Screenwriter Abby Mann (Judgement at Nuremberg, 1961) had his work cut out adapting Roderick Thorp’s tombstone of a novel that ran to over 500 pages. The first job was to make the book – set mostly in the 1940s – contemporary. The book’s fictional locations of Port Smith and Manitou were transposed to New York. Joe Leland was younger in the book – in his mid-30s compared to the 50-plus Frank Sinatra.
And while the principals remained the same, the screenwriter employed some distinctive structural sleight of hand to keep apart the two investigations occupying Leland, the murder of a homosexual and the apparent suicide of a businessman. In the book the first investigation takes place in the past and is told in a long, detailed, flashback, while the suicide case takes up the present. For the film Mann relocated both crimes to the same timeframe, with the suicide simply following on to the murder.
But there was one distinct change. When Leland in the book investigates the suicide, he is doing so as a private eye, not a cop. He had resigned from the force after seeing a criminal sent to the electric chair. A minor alteration was also involved in the suicide case in that the widow Norma (Jacqueline Bisset in the film) was six months pregnant in the book.
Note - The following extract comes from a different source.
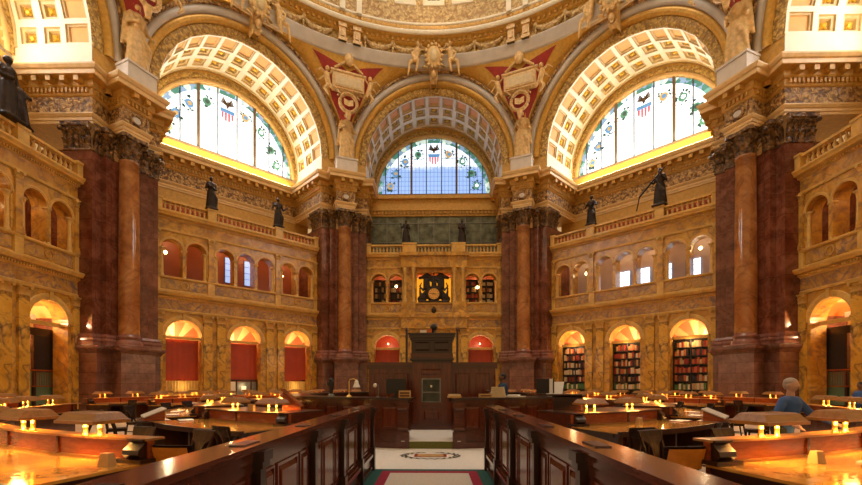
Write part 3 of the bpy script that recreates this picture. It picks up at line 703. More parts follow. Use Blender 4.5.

More significantly was the swapping over of the sexual characteristics of Leland’s estranged wife (Lee Remick in the film) and the widow. In the film Remick is the nymphomaniac. In the book, it is the other way round, although Norma, after marriage, has that tendency under control.
Although Leland is a decent enough policeman, he makes none of the overt pitches for decency that occur in the film. That is all Abby Mann’s invention. And the scene in the picture where Leland objects to the stripping of a suspect is lifted from another episode in the book, one in which Leland has no involvement. While incorporating minor aspects from the book such as the annoying politician and civic corruption, Mann invented the atmosphere of the police station, the friction between the various cops and Leland’s ruthless ambition.
As I noted in my Blog on the novel A Cold Wind in August (published in 1960), fiction writers had far greater flexibility as regards sexuality than movie makers and Thorp’s 1966 novel reflects that trend. Although the book falls into the category of police procedural, and Thorp himself worked for his father’s detective agency, the sprawling canvas offers as much insight into human relationships as crime and investigative processes.
In some respects this is a textbook adaptation, stripping away the various layers of a dense book to focus on the essential narrative, then both trimming and expanding the main relationships to suit the new plotline. Virtually unspoken in both book and film are Leland’s reaction to the situations that have arisen as a result of his action, not because the writer in either circumstance was dodging the issues, but because both reader and moviegoer could work it out for themselves without introducing melodrama where it was not required.